# START OF Provided data

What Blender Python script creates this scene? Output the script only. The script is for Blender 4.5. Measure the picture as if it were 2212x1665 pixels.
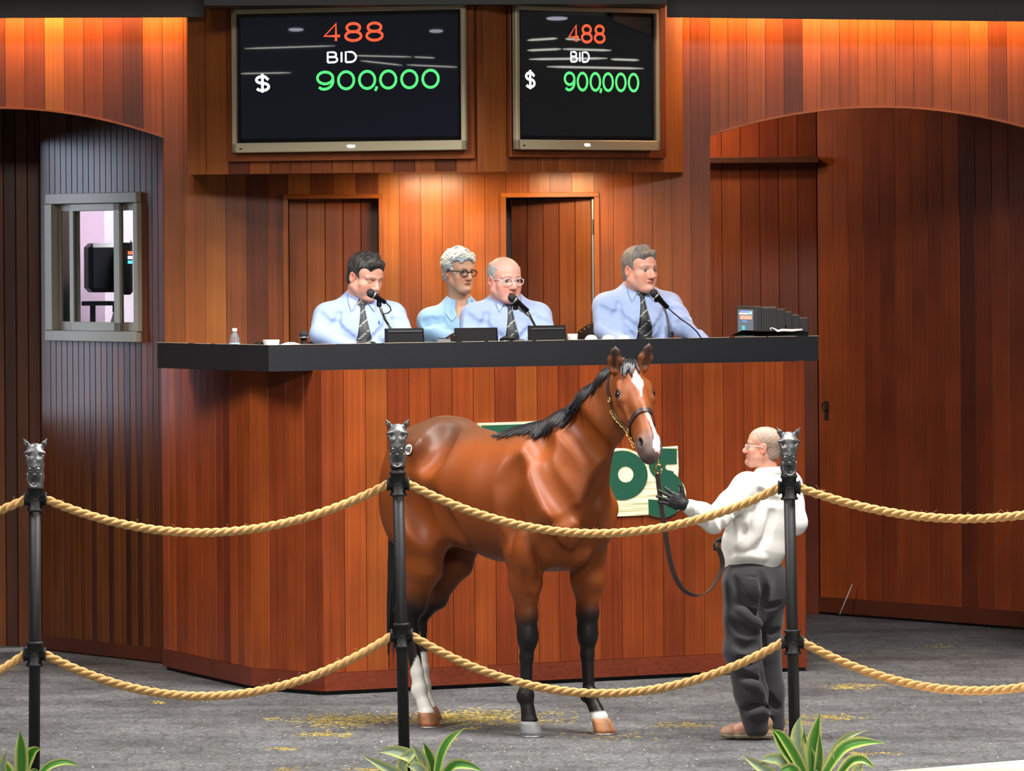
import bpy, math, random, time
import numpy as np
from mathutils import Vector, Matrix
from mathutils.bvhtree import BVHTree
from mathutils.geometry import tessellate_polygon

for o in list(bpy.data.objects):
    bpy.data.objects.remove(o)
SC = bpy.context.scene
COL = SC.collection

# ------------------------------------------------------------------ camera
IMG_W, IMG_H = 2212.0, 1665.0
FPX = 11790.0            # focal length in pixels of the 2212 wide frame
HOR = 540.0              # pixel row of the horizon
CAM_Z = 2.67             # the camera stands on the seating tier
ROLL = 0.007
CR = Vector((math.cos(ROLL), 0, -math.sin(ROLL)))
CU = Vector((math.sin(ROLL), 0, math.cos(ROLL)))
CP = Vector((0, 0, CAM_Z))
cam = bpy.data.cameras.new('camera')
cam.sensor_width = 36.0
cam.lens = 36.0 * FPX / IMG_W
cam.shift_y = -(IMG_H / 2 - HOR) / IMG_W
cam.clip_start, cam.clip_end = 0.5, 200
camo = bpy.data.objects.new('camera', cam)
COL.objects.link(camo)
M3 = Matrix((CR, CU, Vector((0, -1, 0)))).transposed()
camo.matrix_world = Matrix.Translation(CP) @ M3.to_4x4()
SC.camera = camo

# ------------------------------------------------------------------ light
w = bpy.data.worlds.new('hall'); SC.world = w; w.use_nodes = True
w.node_tree.nodes['Background'].inputs[0].default_value = (1.0, 0.96, 0.92, 1)
w.node_tree.nodes['Background'].inputs[1].default_value = 0.045

def area(name, loc, target, sx, sy, power, color, spread=180):
    l = bpy.data.lights.new(name, 'AREA'); l.shape = 'RECTANGLE'
    l.size, l.size_y, l.energy, l.color = sx, sy, power, color
    l.spread = math.radians(spread)
    o = bpy.data.objects.new(name, l); COL.objects.link(o)
    o.location = loc
    o.rotation_euler = (Vector(target) - Vector(loc)).to_track_quat('-Z', 'Y').to_euler()
    return o
# rows of hall lamps above the ring and the seating
area('hall_lamp', (3.8, 26.4, 9.2), (0.4, 31.5, 0.8), 2.4, 2.4, 1380, (1.0, 0.97, 0.93))
area('hall_lamp', (-6.2, 26.6, 8.8), (-1.2, 33.2, 1.0), 2.6, 2.6, 1000, (1.0, 0.97, 0.93))
area('hall_lamp', (0.6, 29.8, 8.4), (0.6, 31.2, 0.0), 3.4, 1.6, 760, (1.0, 0.98, 0.95))
area('hall_lamp', (0.5, 3.0, 10.4), (0.5, 34.0, 2.4), 8.0, 2.0, 1950, (1.0, 0.97, 0.92))
# warm strip lamps behind the valance, one over each arch
area('cove_lamp', (-2.75, 35.27, 4.29), (-2.75, 35.36, 3.4), 1.9, 0.06, 36, (1.0, 0.52, 0.27))
area('cove_lamp', (2.35, 35.27, 4.29), (2.35, 35.36, 3.4), 2.5, 0.06, 50, (1.0, 0.52, 0.27))
# warm down lamps under the screen cabinet
for _x, _p in ((-0.52, 16), (0.36, 12)):
    area('down_lamp', (_x, 35.02, 3.12), (_x, 35.2, 2.2), 0.35, 0.10, _p, (1.0, 0.72, 0.42))
# daylight of the yard door beyond the left arch
area('yard_daylight', (-3.72, 36.75, 2.5), (-2.45, 35.85, 2.1), 0.5, 1.9, 2.6, (0.66, 0.78, 1.0), 46)

SC.view_settings.view_transform = 'Standard'
SC.view_settings.look = 'None'
SC.view_settings.exposure = 0.15
SC.view_settings.gamma = 1.0
SC.view_settings.use_curve_mapping = False

# ------------------------------------------------------------------ helpers
def ray(px, py):
    return CR * ((px - IMG_W / 2) / FPX) + CU * ((HOR - py) / FPX) + Vector((0, 1, 0))
def at(px, py, d):
    """world point seen at a pixel, d metres away"""
    return CP + ray(px, py) * d
def fl(px, py, z=0.0):
    r = ray(px, py)
    return CP + r * ((z - CAM_Z) / r.z)
def hit(px, py, P, n):
    r = ray(px, py)
    return CP + r * ((P - CP).dot(n) / r.dot(n))

def tag(o, label=None, cat=None, group=None, kind=None):
    if label: o['label'] = label
    if cat: o['category'] = cat
    if group: o['group'] = group
    if kind: o['kind'] = kind
    return o
def empty(name, loc=(0, 0, 0), label=None, cat=None, group=None, kind=None, parent=None):
    o = bpy.data.objects.new(name, None); COL.objects.link(o)
    o.location = loc; o.empty_display_size = 0.1
    if parent: par(o, parent)
    return tag(o, label, cat, group, kind)
MW = {}
def par(o, p):
    """parent o (placed in world space) under p, whose own place is a plain translation"""
    o.parent = p
    o.matrix_parent_inverse = Matrix.Translation(-p.location)
def mesh(name, V, F, mat, parent=None, smooth=False, loc=None, mats=None, fm=None):
    me = bpy.data.meshes.new(name)
    me.from_pydata([tuple(v) for v in V], [], [tuple(f) for f in F])
    for m in (mats or [mat]): me.materials.append(m)
    if fm is not None:
        me.polygons.foreach_set('material_index', fm)
    if smooth: me.polygons.foreach_set('use_smooth', [True] * len(me.polygons))
    me.update()
    return link(name, me, parent)
def link(name, me, parent=None):
    o = bpy.data.objects.new(name, me); COL.objects.link(o)
    if parent: par(o, parent)
    return o
class MB:
    """collects shapes of one part"""
    def __init__(s): s.V, s.F, s.S = [], [], []
    def add(s, V, F, smooth=False):
        n = len(s.V); s.V += [Vector(v) for v in V]; s.F += [tuple(i + n for i in f) for f in F]; s.S += [smooth] * len(F); return s
    def box(s, c, size, R=None, bev=0.0):
        c = Vector(c); x, y, z = (a / 2 for a in size); R = R or Matrix.Identity(3)
        if bev <= 0:
            V = [c + R @ Vector((sx * x, sy * y, sz * z)) for sx in (-1, 1) for sy in (-1, 1) for sz in (-1, 1)]
            return s.add(V, [(0, 1, 3, 2), (4, 6, 7, 5), (0, 4, 5, 1), (2, 3, 7, 6), (0, 2, 6, 4), (1, 5, 7, 3)])
        b = min(bev, x * .98, y * .98, z * .98); V = []; idx = {}
        for sx in (-1, 1):
            for sy in (-1, 1):
                for sz in (-1, 1):
                    for k, (dx, dy, dz) in enumerate(((0, b, b), (b, 0, b), (b, b, 0))):
                        idx[(sx, sy, sz, k)] = len(V)
                        V.append(c + R @ Vector((sx * (x - dx), sy * (y - dy), sz * (z - dz))))
        F = []
        I = lambda a, b_, c_, k: idx[(a, b_, c_, k)]
        for q in (-1, 1):
            F += [(I(q, -1, -1, 0), I(q, 1, -1, 0), I(q, 1, 1, 0), I(q, -1, 1, 0)), (I(-1, q, -1, 1), I(1, q, -1, 1), I(1, q, 1, 1), I(-1, q, 1, 1)),
                  (I(-1, -1, q, 2), I(1, -1, q, 2), I(1, 1, q, 2), I(-1, 1, q, 2))]
        for p in (-1, 1):
            for q in (-1, 1):
                F += [(I(p, q, -1, 0), I(p, q, 1, 0), I(p, q, 1, 1), I(p, q, -1, 1)), (I(p, -1, q, 0), I(p, 1, q, 0), I(p, 1, q, 2), I(p, -1, q, 2)),
                      (I(-1, p, q, 1), I(1, p, q, 1), I(1, p, q, 2), I(-1, p, q, 2))]
                for r in (-1, 1): F.append((I(p, q, r, 0), I(p, q, r, 1), I(p, q, r, 2)))
        return s.add(V, F)
    def tube(s, pts, rad, n=10, cap=True, flat=None):
        """round tube through points; rad is one radius or one for each point"""
        pts = [Vector(p) for p in pts]; m = len(pts)
        rs = rad if hasattr(rad, '__len__') else [rad] * m
        V, F = [], []; up = None
        for i, p in enumerate(pts):
            t = (pts[min(i + 1, m - 1)] - pts[max(i - 1, 0)]).normalized()
            if up is None:
                a = flat if flat is not None else (Vector((0, 0, 1)) if abs(t.z) < .9 else Vector((1, 0, 0)))
                up = (Vector(a) - t * t.dot(a)).normalized()
            else:
                up = (up - t * t.dot(up)).normalized()
            b = t.cross(up); r = rs[i]; ra, rb = r if hasattr(r, '__len__') else (r, r)
            for k in range(n):
                q = 2 * math.pi * k / n
                V.append(p + up * (ra * math.cos(q)) + b * (rb * math.sin(q)))
        for i in range(m - 1):
            for k in range(n):
                a0, a1 = i * n + k, i * n + (k + 1) % n
                F.append((a0, a1, a1 + n, a0 + n))
        if cap:
            F.append(tuple(range(n - 1, -1, -1))); F.append(tuple((m - 1) * n + k for k in range(n)))
        return s.add(V, F, True)
    def lathe(s, prof, c=(0, 0, 0), n=24, axis=None):
        """prof: (radius, height) pairs about an axis from c"""
        c = Vector(c); R = Matrix.Identity(3) if axis is None else Vector((0, 0, 1)).rotation_difference(Vector(axis)).to_matrix()
        V, F = [], []
        for (r, z) in prof:
            for k in range(n):
                q = 2 * math.pi * k / n
                V.append(c + R @ Vector((r * math.cos(q), r * math.sin(q), z)))
        for i in range(len(prof) - 1):
            for k in range(n):
                a0, a1 = i * n + k, i * n + (k + 1) % n
                F.append((a0, a1, a1 + n, a0 + n))
        F.append(tuple(range(n - 1, -1, -1))); F.append(tuple((len(prof) - 1) * n + k for k in range(n)))
        return s.add(V, F, True)
    def prism(s, poly, ex):
        """poly: 3D points of a flat outline, ex: the extrusion"""
        poly = [Vector(p) for p in poly]; ex = Vector(ex); n = len(poly)
        tri = tessellate_polygon([poly])
        V = poly + [p + ex for p in poly]
        F = [tuple(t) for t in tri] + [tuple(i + n for i in reversed(t)) for t in tri]
        F += [(i, (i + 1) % n, (i + 1) % n + n, i + n) for i in range(n)]
        return s.add(V, F)
    def sphere(s, c, r, nu=14, nv=9, R=None):
        c = Vector(c); rx, ry, rz = r if hasattr(r, '__len__') else (r, r, r); R = R or Matrix.Identity(3)
        V = [c + R @ Vector((0, 0, rz))]
        for i in range(1, nv):
            a = math.pi * i / nv
            for k in range(nu):
                b = 2 * math.pi * k / nu
                V.append(c + R @ Vector((rx * math.sin(a) * math.cos(b), ry * math.sin(a) * math.sin(b), rz * math.cos(a))))
        V.append(c - R @ Vector((0, 0, rz))); F = []
        for k in range(nu): F.append((0, 1 + k, 1 + (k + 1) % nu))
        for i in range(nv - 2):
            for k in range(nu):
                a0 = 1 + i * nu + k; a1 = 1 + i * nu + (k + 1) % nu
                F.append((a0, a0 + nu, a1 + nu, a1))
        b0 = 1 + (nv - 2) * nu
        for k in range(nu): F.append((len(V) - 1, b0 + (k + 1) % nu, b0 + k))
        return s.add(V, F, True)
    def build(s, name, mat, parent=None):
        me = bpy.data.meshes.new(name)
        me.from_pydata([tuple(v) for v in s.V], [], s.F)
        me.materials.append(mat); me.polygons.foreach_set('use_smooth', s.S); me.update()
        return link(name, me, parent)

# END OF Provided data

What is expected:
Repeat exactly and only the lines from the start of the data above through the line that holds "w.node_tree.nodes['Background'].inputs[1].default_value = 0.045", inclusive. Pictures do not belong in the copy.

Task result:
What Blender Python script creates this scene? Output the script only. The script is for Blender 4.5. Measure the picture as if it were 2212x1665 pixels.
import bpy, math, random, time
import numpy as np
from mathutils import Vector, Matrix
from mathutils.bvhtree import BVHTree
from mathutils.geometry import tessellate_polygon

for o in list(bpy.data.objects):
    bpy.data.objects.remove(o)
SC = bpy.context.scene
COL = SC.collection

# ------------------------------------------------------------------ camera
IMG_W, IMG_H = 2212.0, 1665.0
FPX = 11790.0            # focal length in pixels of the 2212 wide frame
HOR = 540.0              # pixel row of the horizon
CAM_Z = 2.67             # the camera stands on the seating tier
ROLL = 0.007
CR = Vector((math.cos(ROLL), 0, -math.sin(ROLL)))
CU = Vector((math.sin(ROLL), 0, math.cos(ROLL)))
CP = Vector((0, 0, CAM_Z))
cam = bpy.data.cameras.new('camera')
cam.sensor_width = 36.0
cam.lens = 36.0 * FPX / IMG_W
cam.shift_y = -(IMG_H / 2 - HOR) / IMG_W
cam.clip_start, cam.clip_end = 0.5, 200
camo = bpy.data.objects.new('camera', cam)
COL.objects.link(camo)
M3 = Matrix((CR, CU, Vector((0, -1, 0)))).transposed()
camo.matrix_world = Matrix.Translation(CP) @ M3.to_4x4()
SC.camera = camo

# ------------------------------------------------------------------ light
w = bpy.data.worlds.new('hall'); SC.world = w; w.use_nodes = True
w.node_tree.nodes['Background'].inputs[0].default_value = (1.0, 0.96, 0.92, 1)
w.node_tree.nodes['Background'].inputs[1].default_value = 0.045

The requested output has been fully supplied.